> WHAT IS ASKED:
Start at the first line of the material below and retype each line through the one containing "COL = scn.collection", exactly.

> DATA EXTRACT:
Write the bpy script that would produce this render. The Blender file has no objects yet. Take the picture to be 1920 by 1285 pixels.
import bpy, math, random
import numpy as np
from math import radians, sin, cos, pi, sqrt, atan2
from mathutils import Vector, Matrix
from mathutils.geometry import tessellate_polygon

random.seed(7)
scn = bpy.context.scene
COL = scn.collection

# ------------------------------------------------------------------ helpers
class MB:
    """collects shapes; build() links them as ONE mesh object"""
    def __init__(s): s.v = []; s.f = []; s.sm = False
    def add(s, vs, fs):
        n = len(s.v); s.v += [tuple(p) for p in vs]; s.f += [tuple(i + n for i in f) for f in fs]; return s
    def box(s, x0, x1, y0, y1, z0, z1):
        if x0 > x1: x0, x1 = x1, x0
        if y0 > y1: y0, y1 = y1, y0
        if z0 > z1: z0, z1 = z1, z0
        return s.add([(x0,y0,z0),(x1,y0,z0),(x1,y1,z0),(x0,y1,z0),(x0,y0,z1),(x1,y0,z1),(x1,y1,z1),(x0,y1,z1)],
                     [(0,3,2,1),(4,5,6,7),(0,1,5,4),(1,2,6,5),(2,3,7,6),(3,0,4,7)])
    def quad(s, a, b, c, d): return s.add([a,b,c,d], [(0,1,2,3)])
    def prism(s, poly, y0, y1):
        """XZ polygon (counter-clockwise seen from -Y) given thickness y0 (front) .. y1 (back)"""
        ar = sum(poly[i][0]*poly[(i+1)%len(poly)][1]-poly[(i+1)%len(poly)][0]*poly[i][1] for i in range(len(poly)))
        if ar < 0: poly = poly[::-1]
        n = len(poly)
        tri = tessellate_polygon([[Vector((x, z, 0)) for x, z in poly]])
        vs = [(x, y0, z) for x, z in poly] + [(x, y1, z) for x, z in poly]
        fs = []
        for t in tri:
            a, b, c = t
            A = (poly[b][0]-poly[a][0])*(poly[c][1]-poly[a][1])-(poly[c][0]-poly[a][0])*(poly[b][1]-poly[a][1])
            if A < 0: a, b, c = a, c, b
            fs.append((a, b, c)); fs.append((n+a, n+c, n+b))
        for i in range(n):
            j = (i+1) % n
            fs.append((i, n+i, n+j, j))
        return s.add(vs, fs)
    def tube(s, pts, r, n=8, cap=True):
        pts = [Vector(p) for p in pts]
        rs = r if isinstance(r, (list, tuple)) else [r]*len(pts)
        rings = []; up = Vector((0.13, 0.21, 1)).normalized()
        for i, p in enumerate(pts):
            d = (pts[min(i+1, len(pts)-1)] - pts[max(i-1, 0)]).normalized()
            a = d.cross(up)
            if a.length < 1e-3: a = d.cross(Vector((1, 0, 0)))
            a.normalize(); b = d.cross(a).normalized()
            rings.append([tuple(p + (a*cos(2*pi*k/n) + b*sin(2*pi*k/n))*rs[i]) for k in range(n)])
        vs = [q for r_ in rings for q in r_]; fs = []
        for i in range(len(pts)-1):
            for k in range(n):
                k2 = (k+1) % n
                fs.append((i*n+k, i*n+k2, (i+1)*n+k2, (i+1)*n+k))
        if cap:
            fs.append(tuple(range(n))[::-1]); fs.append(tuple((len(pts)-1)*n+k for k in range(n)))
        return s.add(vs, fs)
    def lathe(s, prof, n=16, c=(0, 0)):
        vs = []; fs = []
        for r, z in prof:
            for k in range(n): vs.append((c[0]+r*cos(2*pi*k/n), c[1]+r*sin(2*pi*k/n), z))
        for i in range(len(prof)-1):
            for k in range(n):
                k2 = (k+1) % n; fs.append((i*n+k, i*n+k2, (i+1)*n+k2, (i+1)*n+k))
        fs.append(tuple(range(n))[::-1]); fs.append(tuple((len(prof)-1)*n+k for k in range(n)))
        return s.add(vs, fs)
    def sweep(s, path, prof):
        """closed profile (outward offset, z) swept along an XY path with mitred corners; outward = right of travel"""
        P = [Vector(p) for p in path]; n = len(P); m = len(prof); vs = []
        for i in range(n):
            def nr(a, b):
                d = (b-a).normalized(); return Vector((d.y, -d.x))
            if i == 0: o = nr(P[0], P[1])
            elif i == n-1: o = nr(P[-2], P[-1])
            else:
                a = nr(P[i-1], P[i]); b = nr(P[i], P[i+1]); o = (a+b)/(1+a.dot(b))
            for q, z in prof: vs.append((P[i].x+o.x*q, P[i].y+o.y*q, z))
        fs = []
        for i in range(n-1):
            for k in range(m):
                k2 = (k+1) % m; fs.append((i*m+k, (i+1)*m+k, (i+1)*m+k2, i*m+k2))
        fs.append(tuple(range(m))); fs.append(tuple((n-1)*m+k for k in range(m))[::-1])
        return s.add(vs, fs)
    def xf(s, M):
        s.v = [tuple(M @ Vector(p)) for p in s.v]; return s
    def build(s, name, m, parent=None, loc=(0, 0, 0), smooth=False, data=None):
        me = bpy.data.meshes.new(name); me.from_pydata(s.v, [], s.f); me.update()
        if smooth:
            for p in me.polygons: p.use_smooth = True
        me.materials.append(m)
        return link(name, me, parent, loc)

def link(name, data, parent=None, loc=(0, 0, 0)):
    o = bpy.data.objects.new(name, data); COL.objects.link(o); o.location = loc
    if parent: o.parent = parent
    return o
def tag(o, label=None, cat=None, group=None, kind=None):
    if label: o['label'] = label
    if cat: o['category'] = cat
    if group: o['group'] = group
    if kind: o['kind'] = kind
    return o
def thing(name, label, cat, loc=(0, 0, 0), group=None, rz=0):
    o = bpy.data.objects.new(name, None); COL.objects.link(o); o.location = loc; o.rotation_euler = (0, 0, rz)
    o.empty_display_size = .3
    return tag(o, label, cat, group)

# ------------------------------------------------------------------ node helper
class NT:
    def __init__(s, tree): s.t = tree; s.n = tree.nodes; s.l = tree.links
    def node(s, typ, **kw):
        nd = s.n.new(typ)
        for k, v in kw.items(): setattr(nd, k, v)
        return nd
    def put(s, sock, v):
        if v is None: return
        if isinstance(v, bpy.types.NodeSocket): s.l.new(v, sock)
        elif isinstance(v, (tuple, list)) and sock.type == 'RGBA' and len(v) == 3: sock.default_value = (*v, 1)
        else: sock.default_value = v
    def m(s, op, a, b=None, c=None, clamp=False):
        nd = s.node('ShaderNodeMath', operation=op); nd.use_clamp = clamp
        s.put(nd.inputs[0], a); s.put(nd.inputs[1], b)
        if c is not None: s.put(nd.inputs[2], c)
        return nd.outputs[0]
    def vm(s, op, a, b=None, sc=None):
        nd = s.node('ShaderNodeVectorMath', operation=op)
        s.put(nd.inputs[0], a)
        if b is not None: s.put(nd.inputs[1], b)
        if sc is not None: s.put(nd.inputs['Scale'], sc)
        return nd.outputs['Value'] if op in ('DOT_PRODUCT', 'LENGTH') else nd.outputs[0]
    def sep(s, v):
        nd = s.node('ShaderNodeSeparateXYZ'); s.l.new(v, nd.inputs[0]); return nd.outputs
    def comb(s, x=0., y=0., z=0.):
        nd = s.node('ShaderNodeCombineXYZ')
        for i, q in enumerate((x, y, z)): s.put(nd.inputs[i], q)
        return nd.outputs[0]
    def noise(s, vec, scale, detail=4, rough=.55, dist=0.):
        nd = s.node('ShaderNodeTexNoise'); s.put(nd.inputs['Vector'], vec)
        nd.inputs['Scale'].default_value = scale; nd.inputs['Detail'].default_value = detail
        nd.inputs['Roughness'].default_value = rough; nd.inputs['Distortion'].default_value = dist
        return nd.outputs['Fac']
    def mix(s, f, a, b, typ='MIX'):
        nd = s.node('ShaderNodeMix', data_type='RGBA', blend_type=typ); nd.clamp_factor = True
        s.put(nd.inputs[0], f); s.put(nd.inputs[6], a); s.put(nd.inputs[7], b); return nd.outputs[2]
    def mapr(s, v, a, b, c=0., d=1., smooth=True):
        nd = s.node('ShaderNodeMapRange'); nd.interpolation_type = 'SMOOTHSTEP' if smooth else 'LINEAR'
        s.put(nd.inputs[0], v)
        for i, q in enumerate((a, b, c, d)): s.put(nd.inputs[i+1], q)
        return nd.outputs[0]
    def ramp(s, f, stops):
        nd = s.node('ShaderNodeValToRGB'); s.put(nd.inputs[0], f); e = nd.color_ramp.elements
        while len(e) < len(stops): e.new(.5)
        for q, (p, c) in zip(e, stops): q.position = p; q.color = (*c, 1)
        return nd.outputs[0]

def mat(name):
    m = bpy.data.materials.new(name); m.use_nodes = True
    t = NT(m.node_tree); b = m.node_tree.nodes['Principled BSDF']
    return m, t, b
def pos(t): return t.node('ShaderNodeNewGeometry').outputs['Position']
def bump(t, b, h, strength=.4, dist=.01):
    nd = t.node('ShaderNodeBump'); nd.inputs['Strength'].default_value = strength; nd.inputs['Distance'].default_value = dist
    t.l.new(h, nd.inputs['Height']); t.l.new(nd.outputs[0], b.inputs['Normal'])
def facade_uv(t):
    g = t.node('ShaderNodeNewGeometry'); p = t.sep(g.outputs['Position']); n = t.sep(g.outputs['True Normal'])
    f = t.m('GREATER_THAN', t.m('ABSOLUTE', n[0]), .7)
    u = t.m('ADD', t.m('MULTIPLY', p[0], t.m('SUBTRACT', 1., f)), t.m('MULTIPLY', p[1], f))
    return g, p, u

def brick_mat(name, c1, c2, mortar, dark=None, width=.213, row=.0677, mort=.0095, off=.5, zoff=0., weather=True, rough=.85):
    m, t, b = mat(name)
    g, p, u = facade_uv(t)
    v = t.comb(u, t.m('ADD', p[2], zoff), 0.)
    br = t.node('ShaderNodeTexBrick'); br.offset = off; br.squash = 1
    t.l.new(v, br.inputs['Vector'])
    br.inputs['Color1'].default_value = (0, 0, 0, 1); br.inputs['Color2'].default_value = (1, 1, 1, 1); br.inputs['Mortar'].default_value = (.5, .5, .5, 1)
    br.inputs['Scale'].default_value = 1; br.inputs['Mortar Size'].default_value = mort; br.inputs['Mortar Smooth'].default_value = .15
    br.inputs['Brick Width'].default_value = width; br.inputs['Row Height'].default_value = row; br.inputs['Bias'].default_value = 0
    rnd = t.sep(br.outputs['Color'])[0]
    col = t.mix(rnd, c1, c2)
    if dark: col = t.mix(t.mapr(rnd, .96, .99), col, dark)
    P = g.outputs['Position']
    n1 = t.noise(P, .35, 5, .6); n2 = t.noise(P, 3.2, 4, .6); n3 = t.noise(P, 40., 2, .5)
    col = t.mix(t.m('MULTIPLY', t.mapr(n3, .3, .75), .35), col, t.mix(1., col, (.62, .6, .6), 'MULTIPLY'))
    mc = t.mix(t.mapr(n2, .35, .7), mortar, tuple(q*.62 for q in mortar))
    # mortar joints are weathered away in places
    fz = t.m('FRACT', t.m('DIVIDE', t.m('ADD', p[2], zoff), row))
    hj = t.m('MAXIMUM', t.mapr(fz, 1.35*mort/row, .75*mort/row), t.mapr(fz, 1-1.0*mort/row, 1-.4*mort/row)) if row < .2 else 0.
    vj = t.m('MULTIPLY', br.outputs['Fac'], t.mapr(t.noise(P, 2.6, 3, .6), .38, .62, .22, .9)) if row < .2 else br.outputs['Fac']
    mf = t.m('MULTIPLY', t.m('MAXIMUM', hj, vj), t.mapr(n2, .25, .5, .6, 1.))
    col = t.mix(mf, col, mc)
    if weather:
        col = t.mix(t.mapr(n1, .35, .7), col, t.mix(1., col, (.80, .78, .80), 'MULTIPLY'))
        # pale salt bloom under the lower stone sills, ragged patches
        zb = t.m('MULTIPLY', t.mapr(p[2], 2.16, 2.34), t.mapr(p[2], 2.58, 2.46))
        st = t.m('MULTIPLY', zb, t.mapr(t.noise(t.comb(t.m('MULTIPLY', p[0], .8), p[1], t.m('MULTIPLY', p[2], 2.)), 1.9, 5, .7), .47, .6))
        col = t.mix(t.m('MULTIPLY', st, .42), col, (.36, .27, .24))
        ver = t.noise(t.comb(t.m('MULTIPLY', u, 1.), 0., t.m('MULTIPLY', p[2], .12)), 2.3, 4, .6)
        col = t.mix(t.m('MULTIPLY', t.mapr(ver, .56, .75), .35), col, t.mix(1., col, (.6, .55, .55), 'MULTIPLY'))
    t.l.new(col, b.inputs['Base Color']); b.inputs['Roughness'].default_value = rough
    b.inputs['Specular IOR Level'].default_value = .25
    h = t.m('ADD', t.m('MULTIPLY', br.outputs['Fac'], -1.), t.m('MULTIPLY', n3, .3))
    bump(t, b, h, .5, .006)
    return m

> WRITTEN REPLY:
Write the bpy script that would produce this render. The Blender file has no objects yet. Take the picture to be 1920 by 1285 pixels.
import bpy, math, random
import numpy as np
from math import radians, sin, cos, pi, sqrt, atan2
from mathutils import Vector, Matrix
from mathutils.geometry import tessellate_polygon

random.seed(7)
scn = bpy.context.scene
COL = scn.collection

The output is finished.